§ Task details
Find each line with the string "scene" and report it.

§ Data segment

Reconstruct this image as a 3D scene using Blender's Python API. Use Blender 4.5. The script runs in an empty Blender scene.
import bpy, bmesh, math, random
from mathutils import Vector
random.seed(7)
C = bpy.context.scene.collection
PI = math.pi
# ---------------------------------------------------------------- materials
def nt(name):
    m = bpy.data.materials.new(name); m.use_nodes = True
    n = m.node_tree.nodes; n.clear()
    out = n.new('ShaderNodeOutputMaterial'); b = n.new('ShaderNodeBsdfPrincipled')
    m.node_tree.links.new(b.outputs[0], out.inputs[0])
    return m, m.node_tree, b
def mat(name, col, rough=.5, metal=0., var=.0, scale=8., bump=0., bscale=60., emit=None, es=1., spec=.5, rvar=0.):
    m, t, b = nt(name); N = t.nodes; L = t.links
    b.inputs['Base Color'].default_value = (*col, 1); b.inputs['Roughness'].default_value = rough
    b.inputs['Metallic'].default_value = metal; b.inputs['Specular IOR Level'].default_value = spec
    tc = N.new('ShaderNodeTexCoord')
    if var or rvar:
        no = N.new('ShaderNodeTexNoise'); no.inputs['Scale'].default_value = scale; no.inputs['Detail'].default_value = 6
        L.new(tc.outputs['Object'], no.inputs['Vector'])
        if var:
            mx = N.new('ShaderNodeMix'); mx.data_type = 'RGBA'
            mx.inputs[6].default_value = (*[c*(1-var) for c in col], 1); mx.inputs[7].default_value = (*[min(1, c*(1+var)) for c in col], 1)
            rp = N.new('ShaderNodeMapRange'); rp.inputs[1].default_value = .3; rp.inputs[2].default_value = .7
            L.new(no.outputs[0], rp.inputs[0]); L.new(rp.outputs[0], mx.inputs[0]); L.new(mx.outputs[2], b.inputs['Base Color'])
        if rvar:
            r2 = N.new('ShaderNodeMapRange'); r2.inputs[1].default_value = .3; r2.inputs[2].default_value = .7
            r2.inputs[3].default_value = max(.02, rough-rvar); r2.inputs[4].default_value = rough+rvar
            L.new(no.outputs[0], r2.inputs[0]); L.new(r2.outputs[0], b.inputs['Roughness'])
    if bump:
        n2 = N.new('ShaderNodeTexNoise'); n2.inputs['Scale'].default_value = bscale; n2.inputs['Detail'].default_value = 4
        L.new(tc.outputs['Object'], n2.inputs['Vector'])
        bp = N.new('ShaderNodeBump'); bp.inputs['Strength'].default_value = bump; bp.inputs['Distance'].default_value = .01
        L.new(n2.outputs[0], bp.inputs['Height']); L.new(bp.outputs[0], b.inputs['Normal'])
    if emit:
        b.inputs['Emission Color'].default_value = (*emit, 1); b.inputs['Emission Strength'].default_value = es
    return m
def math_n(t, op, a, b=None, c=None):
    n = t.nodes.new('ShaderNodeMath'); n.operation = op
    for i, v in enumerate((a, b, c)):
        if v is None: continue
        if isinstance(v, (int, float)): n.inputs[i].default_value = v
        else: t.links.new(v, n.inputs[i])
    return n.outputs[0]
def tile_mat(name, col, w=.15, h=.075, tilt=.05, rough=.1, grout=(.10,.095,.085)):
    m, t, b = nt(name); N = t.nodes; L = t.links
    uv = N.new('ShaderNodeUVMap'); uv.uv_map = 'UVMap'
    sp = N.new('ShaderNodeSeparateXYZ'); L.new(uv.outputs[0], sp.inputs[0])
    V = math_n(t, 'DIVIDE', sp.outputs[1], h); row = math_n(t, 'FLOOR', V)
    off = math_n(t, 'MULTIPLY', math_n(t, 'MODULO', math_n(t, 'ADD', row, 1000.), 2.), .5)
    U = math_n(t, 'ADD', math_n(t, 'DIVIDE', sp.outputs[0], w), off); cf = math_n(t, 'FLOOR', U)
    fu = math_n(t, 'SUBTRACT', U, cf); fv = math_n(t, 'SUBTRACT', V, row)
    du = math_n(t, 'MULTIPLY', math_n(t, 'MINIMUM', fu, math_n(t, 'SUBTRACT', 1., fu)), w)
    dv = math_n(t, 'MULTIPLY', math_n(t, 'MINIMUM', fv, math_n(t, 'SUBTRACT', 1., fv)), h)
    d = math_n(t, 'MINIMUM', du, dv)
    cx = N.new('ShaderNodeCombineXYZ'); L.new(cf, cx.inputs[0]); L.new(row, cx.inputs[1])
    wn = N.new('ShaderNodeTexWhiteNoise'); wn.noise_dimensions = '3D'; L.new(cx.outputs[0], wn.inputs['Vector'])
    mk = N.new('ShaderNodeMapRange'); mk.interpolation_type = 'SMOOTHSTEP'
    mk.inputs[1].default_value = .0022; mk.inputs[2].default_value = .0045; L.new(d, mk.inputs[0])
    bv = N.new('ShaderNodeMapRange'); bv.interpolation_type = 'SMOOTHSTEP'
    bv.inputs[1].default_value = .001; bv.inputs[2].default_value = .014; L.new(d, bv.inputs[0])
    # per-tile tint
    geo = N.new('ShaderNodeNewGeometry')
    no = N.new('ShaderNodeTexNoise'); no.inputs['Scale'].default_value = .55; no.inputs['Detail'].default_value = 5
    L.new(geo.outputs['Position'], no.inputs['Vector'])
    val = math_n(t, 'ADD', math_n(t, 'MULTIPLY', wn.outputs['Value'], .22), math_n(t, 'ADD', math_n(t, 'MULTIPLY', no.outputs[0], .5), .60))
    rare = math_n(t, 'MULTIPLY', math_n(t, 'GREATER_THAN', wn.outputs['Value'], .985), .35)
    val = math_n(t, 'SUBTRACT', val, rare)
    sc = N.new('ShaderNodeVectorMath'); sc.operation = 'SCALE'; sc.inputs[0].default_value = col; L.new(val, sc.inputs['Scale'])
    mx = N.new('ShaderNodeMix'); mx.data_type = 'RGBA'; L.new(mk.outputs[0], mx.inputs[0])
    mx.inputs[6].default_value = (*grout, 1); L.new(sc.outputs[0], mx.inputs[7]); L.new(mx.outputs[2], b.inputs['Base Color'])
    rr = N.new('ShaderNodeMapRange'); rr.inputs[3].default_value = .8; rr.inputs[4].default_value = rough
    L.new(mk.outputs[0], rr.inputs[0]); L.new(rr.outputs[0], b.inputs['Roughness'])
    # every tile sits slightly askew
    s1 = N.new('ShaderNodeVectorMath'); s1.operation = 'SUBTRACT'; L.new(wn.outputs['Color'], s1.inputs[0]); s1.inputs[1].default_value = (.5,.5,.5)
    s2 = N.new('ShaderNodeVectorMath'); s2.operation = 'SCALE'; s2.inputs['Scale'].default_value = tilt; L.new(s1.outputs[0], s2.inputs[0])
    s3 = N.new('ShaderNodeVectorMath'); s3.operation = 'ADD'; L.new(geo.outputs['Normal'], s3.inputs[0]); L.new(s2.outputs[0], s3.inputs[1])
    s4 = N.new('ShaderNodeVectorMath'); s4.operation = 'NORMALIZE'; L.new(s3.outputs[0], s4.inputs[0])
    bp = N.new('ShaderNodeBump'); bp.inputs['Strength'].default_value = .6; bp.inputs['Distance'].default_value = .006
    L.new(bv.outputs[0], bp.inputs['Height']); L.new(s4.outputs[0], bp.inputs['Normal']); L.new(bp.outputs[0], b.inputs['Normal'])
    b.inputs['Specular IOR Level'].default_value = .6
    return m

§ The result
Reconstruct this image as a 3D scene using Blender's Python API. Use Blender 4.5. The script runs in an empty Blender scene.
C = bpy.context.scene.collection